● EXERCISE DIRECTIONS
Output the material below in its entirety, exactly as given.

● TASK DATA
··········

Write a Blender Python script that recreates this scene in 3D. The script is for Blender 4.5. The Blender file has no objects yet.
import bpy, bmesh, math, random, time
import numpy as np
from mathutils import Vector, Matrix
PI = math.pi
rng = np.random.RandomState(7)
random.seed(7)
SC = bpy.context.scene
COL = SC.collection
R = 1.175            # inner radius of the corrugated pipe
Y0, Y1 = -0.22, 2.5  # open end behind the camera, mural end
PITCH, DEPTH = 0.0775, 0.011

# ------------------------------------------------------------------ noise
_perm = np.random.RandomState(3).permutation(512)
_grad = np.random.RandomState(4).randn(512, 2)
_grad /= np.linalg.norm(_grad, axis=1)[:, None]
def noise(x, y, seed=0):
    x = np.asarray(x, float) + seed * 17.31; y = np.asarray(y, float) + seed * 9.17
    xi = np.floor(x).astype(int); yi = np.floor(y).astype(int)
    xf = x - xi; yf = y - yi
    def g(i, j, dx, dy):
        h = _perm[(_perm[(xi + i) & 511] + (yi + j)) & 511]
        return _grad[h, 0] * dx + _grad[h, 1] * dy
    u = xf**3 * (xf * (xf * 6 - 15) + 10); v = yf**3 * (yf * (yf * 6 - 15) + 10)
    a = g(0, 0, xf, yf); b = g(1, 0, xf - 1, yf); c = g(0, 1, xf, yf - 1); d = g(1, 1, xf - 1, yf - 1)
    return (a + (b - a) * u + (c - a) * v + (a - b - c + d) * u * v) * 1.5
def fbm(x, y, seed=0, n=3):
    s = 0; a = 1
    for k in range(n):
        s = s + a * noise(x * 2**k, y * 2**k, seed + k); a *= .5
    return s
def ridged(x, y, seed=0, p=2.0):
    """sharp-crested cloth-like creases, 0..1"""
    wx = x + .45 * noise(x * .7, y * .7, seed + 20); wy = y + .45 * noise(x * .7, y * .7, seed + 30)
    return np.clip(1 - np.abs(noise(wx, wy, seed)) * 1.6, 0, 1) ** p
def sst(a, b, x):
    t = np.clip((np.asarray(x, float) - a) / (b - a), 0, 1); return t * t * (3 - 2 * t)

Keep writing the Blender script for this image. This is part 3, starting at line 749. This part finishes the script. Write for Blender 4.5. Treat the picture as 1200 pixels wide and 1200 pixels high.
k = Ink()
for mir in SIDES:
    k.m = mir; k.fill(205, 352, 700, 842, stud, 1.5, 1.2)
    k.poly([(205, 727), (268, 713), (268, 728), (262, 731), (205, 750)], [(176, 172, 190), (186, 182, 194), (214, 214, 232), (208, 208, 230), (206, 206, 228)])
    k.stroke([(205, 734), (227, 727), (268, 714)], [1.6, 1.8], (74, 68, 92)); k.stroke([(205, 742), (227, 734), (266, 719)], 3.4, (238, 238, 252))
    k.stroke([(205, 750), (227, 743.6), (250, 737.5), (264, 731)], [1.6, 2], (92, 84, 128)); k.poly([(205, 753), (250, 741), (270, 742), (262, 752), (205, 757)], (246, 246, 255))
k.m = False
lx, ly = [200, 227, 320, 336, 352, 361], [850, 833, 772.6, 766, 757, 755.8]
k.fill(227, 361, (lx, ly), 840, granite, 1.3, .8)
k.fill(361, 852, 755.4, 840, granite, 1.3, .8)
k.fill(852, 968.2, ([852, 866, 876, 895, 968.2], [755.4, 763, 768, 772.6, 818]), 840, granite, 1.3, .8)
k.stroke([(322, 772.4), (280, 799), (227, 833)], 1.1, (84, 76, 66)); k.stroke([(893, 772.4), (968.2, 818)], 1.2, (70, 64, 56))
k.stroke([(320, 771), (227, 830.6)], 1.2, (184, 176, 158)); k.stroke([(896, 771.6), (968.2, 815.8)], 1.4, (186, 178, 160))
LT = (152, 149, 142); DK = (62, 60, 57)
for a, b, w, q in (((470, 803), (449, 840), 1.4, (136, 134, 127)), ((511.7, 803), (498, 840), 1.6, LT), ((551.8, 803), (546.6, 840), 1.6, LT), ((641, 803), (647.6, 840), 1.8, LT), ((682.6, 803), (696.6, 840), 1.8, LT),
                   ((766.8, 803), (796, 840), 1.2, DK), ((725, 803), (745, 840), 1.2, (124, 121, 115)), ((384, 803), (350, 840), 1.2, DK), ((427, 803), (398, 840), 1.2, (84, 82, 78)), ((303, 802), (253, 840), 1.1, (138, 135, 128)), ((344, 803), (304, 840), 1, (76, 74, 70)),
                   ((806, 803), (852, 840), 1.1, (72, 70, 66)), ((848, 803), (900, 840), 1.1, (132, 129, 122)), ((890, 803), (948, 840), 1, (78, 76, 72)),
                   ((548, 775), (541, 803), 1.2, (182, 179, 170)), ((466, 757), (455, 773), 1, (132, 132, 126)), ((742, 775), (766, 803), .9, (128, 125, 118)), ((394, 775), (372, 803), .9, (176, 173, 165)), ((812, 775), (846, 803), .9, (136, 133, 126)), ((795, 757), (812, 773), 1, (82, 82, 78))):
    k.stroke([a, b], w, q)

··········

● COMPLETED TASK
Write a Blender Python script that recreates this scene in 3D. The script is for Blender 4.5. The Blender file has no objects yet.
import bpy, bmesh, math, random, time
import numpy as np
from mathutils import Vector, Matrix
PI = math.pi
rng = np.random.RandomState(7)
random.seed(7)
SC = bpy.context.scene
COL = SC.collection
R = 1.175            # inner radius of the corrugated pipe
Y0, Y1 = -0.22, 2.5  # open end behind the camera, mural end
PITCH, DEPTH = 0.0775, 0.011

# ------------------------------------------------------------------ noise
_perm = np.random.RandomState(3).permutation(512)
_grad = np.random.RandomState(4).randn(512, 2)
_grad /= np.linalg.norm(_grad, axis=1)[:, None]
def noise(x, y, seed=0):
    x = np.asarray(x, float) + seed * 17.31; y = np.asarray(y, float) + seed * 9.17
    xi = np.floor(x).astype(int); yi = np.floor(y).astype(int)
    xf = x - xi; yf = y - yi
    def g(i, j, dx, dy):
        h = _perm[(_perm[(xi + i) & 511] + (yi + j)) & 511]
        return _grad[h, 0] * dx + _grad[h, 1] * dy
    u = xf**3 * (xf * (xf * 6 - 15) + 10); v = yf**3 * (yf * (yf * 6 - 15) + 10)
    a = g(0, 0, xf, yf); b = g(1, 0, xf - 1, yf); c = g(0, 1, xf, yf - 1); d = g(1, 1, xf - 1, yf - 1)
    return (a + (b - a) * u + (c - a) * v + (a - b - c + d) * u * v) * 1.5
def fbm(x, y, seed=0, n=3):
    s = 0; a = 1
    for k in range(n):
        s = s + a * noise(x * 2**k, y * 2**k, seed + k); a *= .5
    return s
def ridged(x, y, seed=0, p=2.0):
    """sharp-crested cloth-like creases, 0..1"""
    wx = x + .45 * noise(x * .7, y * .7, seed + 20); wy = y + .45 * noise(x * .7, y * .7, seed + 30)
    return np.clip(1 - np.abs(noise(wx, wy, seed)) * 1.6, 0, 1) ** p
def sst(a, b, x):
    t = np.clip((np.asarray(x, float) - a) / (b - a), 0, 1); return t * t * (3 - 2 * t)

Keep writing the Blender script for this image. This is part 3, starting at line 749. This part finishes the script. Write for Blender 4.5. Treat the picture as 1200 pixels wide and 1200 pixels high.
k = Ink()
for mir in SIDES:
    k.m = mir; k.fill(205, 352, 700, 842, stud, 1.5, 1.2)
    k.poly([(205, 727), (268, 713), (268, 728), (262, 731), (205, 750)], [(176, 172, 190), (186, 182, 194), (214, 214, 232), (208, 208, 230), (206, 206, 228)])
    k.stroke([(205, 734), (227, 727), (268, 714)], [1.6, 1.8], (74, 68, 92)); k.stroke([(205, 742), (227, 734), (266, 719)], 3.4, (238, 238, 252))
    k.stroke([(205, 750), (227, 743.6), (250, 737.5), (264, 731)], [1.6, 2], (92, 84, 128)); k.poly([(205, 753), (250, 741), (270, 742), (262, 752), (205, 757)], (246, 246, 255))
k.m = False
lx, ly = [200, 227, 320, 336, 352, 361], [850, 833, 772.6, 766, 757, 755.8]
k.fill(227, 361, (lx, ly), 840, granite, 1.3, .8)
k.fill(361, 852, 755.4, 840, granite, 1.3, .8)
k.fill(852, 968.2, ([852, 866, 876, 895, 968.2], [755.4, 763, 768, 772.6, 818]), 840, granite, 1.3, .8)
k.stroke([(322, 772.4), (280, 799), (227, 833)], 1.1, (84, 76, 66)); k.stroke([(893, 772.4), (968.2, 818)], 1.2, (70, 64, 56))
k.stroke([(320, 771), (227, 830.6)], 1.2, (184, 176, 158)); k.stroke([(896, 771.6), (968.2, 815.8)], 1.4, (186, 178, 160))
LT = (152, 149, 142); DK = (62, 60, 57)
for a, b, w, q in (((470, 803), (449, 840), 1.4, (136, 134, 127)), ((511.7, 803), (498, 840), 1.6, LT), ((551.8, 803), (546.6, 840), 1.6, LT), ((641, 803), (647.6, 840), 1.8, LT), ((682.6, 803), (696.6, 840), 1.8, LT),
                   ((766.8, 803), (796, 840), 1.2, DK), ((725, 803), (745, 840), 1.2, (124, 121, 115)), ((384, 803), (350, 840), 1.2, DK), ((427, 803), (398, 840), 1.2, (84, 82, 78)), ((303, 802), (253, 840), 1.1, (138, 135, 128)), ((344, 803), (304, 840), 1, (76, 74, 70)),
                   ((806, 803), (852, 840), 1.1, (72, 70, 66)), ((848, 803), (900, 840), 1.1, (132, 129, 122)), ((890, 803), (948, 840), 1, (78, 76, 72)),
                   ((548, 775), (541, 803), 1.2, (182, 179, 170)), ((466, 757), (455, 773), 1, (132, 132, 126)), ((742, 775), (766, 803), .9, (128, 125, 118)), ((394, 775), (372, 803), .9, (176, 173, 165)), ((812, 775), (846, 803), .9, (136, 133, 126)), ((795, 757), (812, 773), 1, (82, 82, 78))):
    k.stroke([a, b], w, q)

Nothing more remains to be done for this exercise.